- [DO THIS]: All of the data below should be written out exactly.
-.-.-
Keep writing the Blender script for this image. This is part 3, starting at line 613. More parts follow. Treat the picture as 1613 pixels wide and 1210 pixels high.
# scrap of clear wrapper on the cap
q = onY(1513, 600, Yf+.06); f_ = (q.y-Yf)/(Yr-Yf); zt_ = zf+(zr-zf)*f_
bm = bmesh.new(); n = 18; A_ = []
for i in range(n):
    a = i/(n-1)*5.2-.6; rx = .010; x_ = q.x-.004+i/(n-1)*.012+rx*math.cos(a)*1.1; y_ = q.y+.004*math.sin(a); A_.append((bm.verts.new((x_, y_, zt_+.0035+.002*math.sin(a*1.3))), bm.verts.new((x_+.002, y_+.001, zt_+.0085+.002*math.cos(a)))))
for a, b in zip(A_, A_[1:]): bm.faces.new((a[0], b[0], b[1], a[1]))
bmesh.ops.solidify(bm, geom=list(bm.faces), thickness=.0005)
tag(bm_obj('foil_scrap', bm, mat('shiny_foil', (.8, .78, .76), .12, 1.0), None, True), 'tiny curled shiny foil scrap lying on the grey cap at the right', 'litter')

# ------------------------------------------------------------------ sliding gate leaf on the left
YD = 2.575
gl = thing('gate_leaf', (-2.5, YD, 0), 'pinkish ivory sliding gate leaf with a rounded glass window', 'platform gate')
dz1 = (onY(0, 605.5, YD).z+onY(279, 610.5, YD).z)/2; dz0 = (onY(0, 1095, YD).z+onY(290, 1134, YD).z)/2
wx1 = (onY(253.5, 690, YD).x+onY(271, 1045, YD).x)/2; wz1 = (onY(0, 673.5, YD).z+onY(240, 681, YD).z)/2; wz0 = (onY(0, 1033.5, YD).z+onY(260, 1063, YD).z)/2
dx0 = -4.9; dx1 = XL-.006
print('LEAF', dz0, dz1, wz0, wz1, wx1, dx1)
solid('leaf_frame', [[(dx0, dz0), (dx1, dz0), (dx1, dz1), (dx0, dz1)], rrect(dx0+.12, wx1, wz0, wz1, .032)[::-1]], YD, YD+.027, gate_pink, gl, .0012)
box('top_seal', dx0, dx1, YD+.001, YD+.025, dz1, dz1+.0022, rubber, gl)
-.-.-
- [EXERCISE RESPONSE]:
Keep writing the Blender script for this image. This is part 3, starting at line 613. More parts follow. Treat the picture as 1613 pixels wide and 1210 pixels high.
# scrap of clear wrapper on the cap
q = onY(1513, 600, Yf+.06); f_ = (q.y-Yf)/(Yr-Yf); zt_ = zf+(zr-zf)*f_
bm = bmesh.new(); n = 18; A_ = []
for i in range(n):
    a = i/(n-1)*5.2-.6; rx = .010; x_ = q.x-.004+i/(n-1)*.012+rx*math.cos(a)*1.1; y_ = q.y+.004*math.sin(a); A_.append((bm.verts.new((x_, y_, zt_+.0035+.002*math.sin(a*1.3))), bm.verts.new((x_+.002, y_+.001, zt_+.0085+.002*math.cos(a)))))
for a, b in zip(A_, A_[1:]): bm.faces.new((a[0], b[0], b[1], a[1]))
bmesh.ops.solidify(bm, geom=list(bm.faces), thickness=.0005)
tag(bm_obj('foil_scrap', bm, mat('shiny_foil', (.8, .78, .76), .12, 1.0), None, True), 'tiny curled shiny foil scrap lying on the grey cap at the right', 'litter')

# ------------------------------------------------------------------ sliding gate leaf on the left
YD = 2.575
gl = thing('gate_leaf', (-2.5, YD, 0), 'pinkish ivory sliding gate leaf with a rounded glass window', 'platform gate')
dz1 = (onY(0, 605.5, YD).z+onY(279, 610.5, YD).z)/2; dz0 = (onY(0, 1095, YD).z+onY(290, 1134, YD).z)/2
wx1 = (onY(253.5, 690, YD).x+onY(271, 1045, YD).x)/2; wz1 = (onY(0, 673.5, YD).z+onY(240, 681, YD).z)/2; wz0 = (onY(0, 1033.5, YD).z+onY(260, 1063, YD).z)/2
dx0 = -4.9; dx1 = XL-.006
print('LEAF', dz0, dz1, wz0, wz1, wx1, dx1)
solid('leaf_frame', [[(dx0, dz0), (dx1, dz0), (dx1, dz1), (dx0, dz1)], rrect(dx0+.12, wx1, wz0, wz1, .032)[::-1]], YD, YD+.027, gate_pink, gl, .0012)
box('top_seal', dx0, dx1, YD+.001, YD+.025, dz1, dz1+.0022, rubber, gl)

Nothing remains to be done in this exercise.